Première
par Thomas Baurez
À première vue, pas grand-chose à attendre d’un genre – le thriller mafieux – qui aura donné au cinéma, surtout américain, des chefs d’oeuvre à la pelle à partir des années 30. Les cinéastes italiens, un peu à la traîne sur ce terrain-là, ont raconté leur propre histoire criminelle avec moins d’emphase et de génie (cf. les films de Francesco Rosi). Bellocchio (Les Poings dans les poches, Buongiorno notte...) répare la chose. Le Traître déploie et superpose tension, force, violence, emphase, mélancolie. Bellocchio raconte la sombre et véritable histoire de Tommaso Buscetta (impérial Pierfrancesco Favino), repenti de la mafia, avec limpidité.
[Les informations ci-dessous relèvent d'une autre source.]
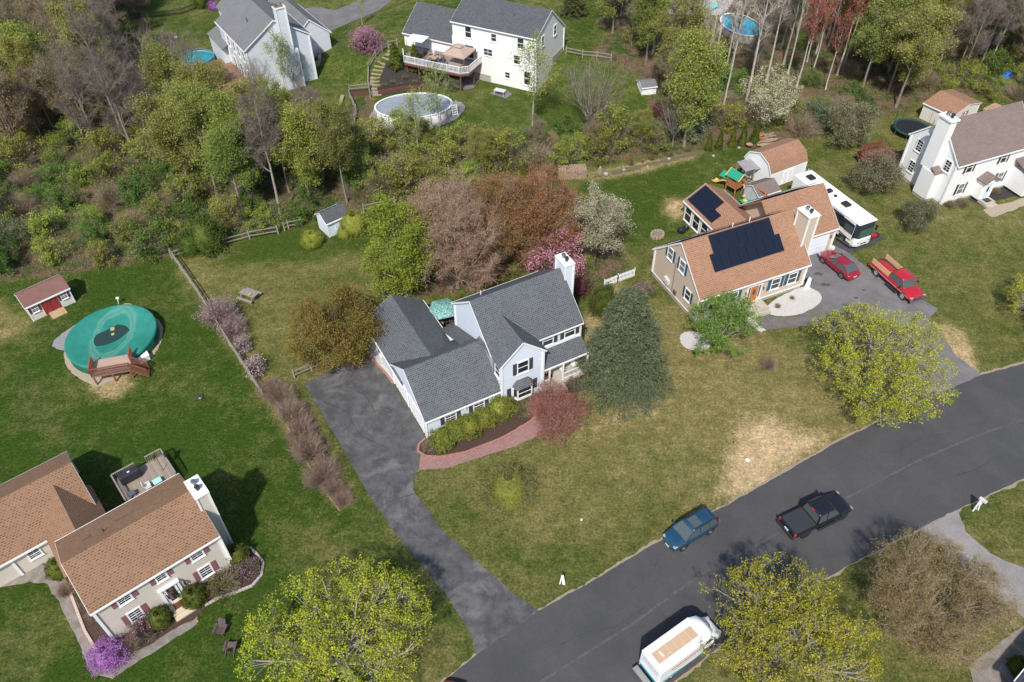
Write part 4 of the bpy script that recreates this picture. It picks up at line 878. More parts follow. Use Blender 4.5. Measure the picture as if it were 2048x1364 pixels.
# ---- grey house, top left
def house_f():
    R = thing('house', 'grey-blue house with tall chimney on its gable, partly behind bare twigs at the top left', 'house', (-40.54, 111.77, 0), -.989)
    L_, W_, he, hr = 8.68, 9.2, 6.9, 9.85
    m = MB(); gwall(m, 'x', -2.5, L_, 0, W_, he, hr); m.box(-6.2, -.9, 0, -.5, 5, 3.9); m.box(-11, 2.6, 0, -2.5, 8.9, 5.6); gwall(m, 'x', -9, 3.4, 8.6, 14.2, 4.0, 6.4); m.build('wall', S_GREYB, R)
    r = MB(); groof(r, 'x', -2.5, L_, 0, W_, he, hr, og=.25); r.roofq((-6.4, -1.1, 3.9), (0.2, -1.1, 3.9), (0.2, 1.4, 5.0), (-6.4, 1.4, 5.0), .1); groof(r, 'x', -11, -2.4, 2.6, 8.9, 5.6, 8.1); groof(r, 'x', -9, 3.4, 8.6, 14.2, 4.0, 6.4)
    r.build('roof', MATS['roof_mid'], R)
    t = MB(); rakes(t, 'x', -2.5, L_, 0, W_, he, hr, og=.25); rakes(t, 'x', -9, 3.4, 8.6, 14.2, 4.0, 6.4); corners(t, [(L_, 0), (L_, W_), (0, 0)], 0, he - .2); t.build('trim', M_WHITE, R)
    f, rt = Face((0, 0), (1, 0)), Face((L_, 0), (0, 1))
    for u in (1.2, 3.4, 5.2, 7.2): win(R, f, u, 5.3, .7, 1.4)
    for u in (2, 4.5, 7.4): win(R, f, u, 2.3, .8, 1.9)
    win(R, rt, 1.5, 1.0, .9, 1.6)
    c = MB(); c.box(L_ + .002, 4.1, 0, L_ + .95, 6.9, 5.6); c.box(L_ + .001, 4.95, 5.6, L_ + .95, 6.35, 11.4); ch = c.build('chimney', S_GREYB, R)
    MB().roofq((L_ + 1.05, 4.0, 5.65), (L_, 4.0, 5.65), (L_, 5.0, 6.6), (L_ + 1.05, 5.0, 6.6), .1).build('chimney_shoulder', MATS['roof_mid'], ch)
    t = MB(); t.box(L_ - .04, 4.87, 11.4, L_ + 1.05, 6.45, 11.55)
    for x, y in ((L_ + .95, 4.95), (L_ + .95, 6.35)): t.box(x - .08, y - .08, 5.6, x + .08, y + .08, 11.39)
    for y in (4.1, 6.9): t.box(L_ + .87, y - .08, 0, L_ + 1.03, y + .08, 5.59)
    t.build('chimney_trim', M_WHITE, ch); MB().box(L_ + .1, 5.0, 11.55, L_ + .9, 6.2, 11.6).build('chimney_cap', M_RUST, ch)
    for y in (5.3, 6.0): MB().tube((L_ + .5, y, 11.6), (L_ + .5, y, 12.0), .14, .14, 10).build('flue', M_METAL, ch)
    vent(R, 4.2, 2.4, 8.6, M_DARK, .5)
    d = MB(); d.box(-2.5, -4.6, 1.35, 8.0, -.01, 1.5)
    M_NEWW = mat('fresh_wood', (.48, .30, .17), .8, var=.3, vscale=4)
    for x in (-2, 2, 7.5): d.box(x - .08, -4.5, 0, x + .08, -4.35, 1.35)
    D = d.build('deck', stripes('deck_brown', (.25, .14, .09), (.1, .05, .03), 'y', .14, .1), R); q = MB()
    railing(q, (-2.4, -4.5), (7.9, -4.5), 1.5); railing(q, (7.9, -4.5), (7.9, -.1), 1.5); q.build('railing', M_NEWW, D)
    return R
H_F = house_f()
# corner of a roof beyond the bottom right of the frame
def house_g():
    p = g(2030, 1364, 2.6); R = thing('house', 'slate roof corner with white gutter cut off by the bottom right corner', 'house', (p.x, p.y, 0), .66)
    m = MB(); gwall(m, 'x', 0.3, 9, -6.3, -.3, 2.6, 4.4); m.build('wall', S_BEIGE, R); r = MB(); groof(r, 'x', .3, 9, -6.3, -.3, 2.6, 4.4, oh=.3, og=.3); r.build('roof', MATS['roof_slate'], R)
    t = MB(); rakes(t, 'x', .3, 9, -6.3, -.3, 2.6, 4.4); t.build('trim', M_WHITE, R)
house_g()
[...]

Et révèle sa part bouffonne et tragique. Passé les figures imposées, place au retentissant procès très commedia dell’arte. L’homme assume, ne baisse jamais la tête face à ses juges et s’il tourne le dos à ses anciens partenaires parqués dans des cages au fond de la salle, il envisage chaque confrontation avec délectation. Derrière ses épaisses lunettes noires de rock star, Buscetta parle, se confesse et assume tout. On sent une jubilation. La mise en scène d’une fluidité déconcertante sait restituer la valeur de ces procès et dynamiser l’action par la seule force de la parole et de la gestuelle. Bellocchio manie aussi l’ellipse à la perfection et face à ce déchaînement d’action parvient à rester au plus près de l’intimité de son personnage, dont on pressent le lent délitement intérieur. Intense.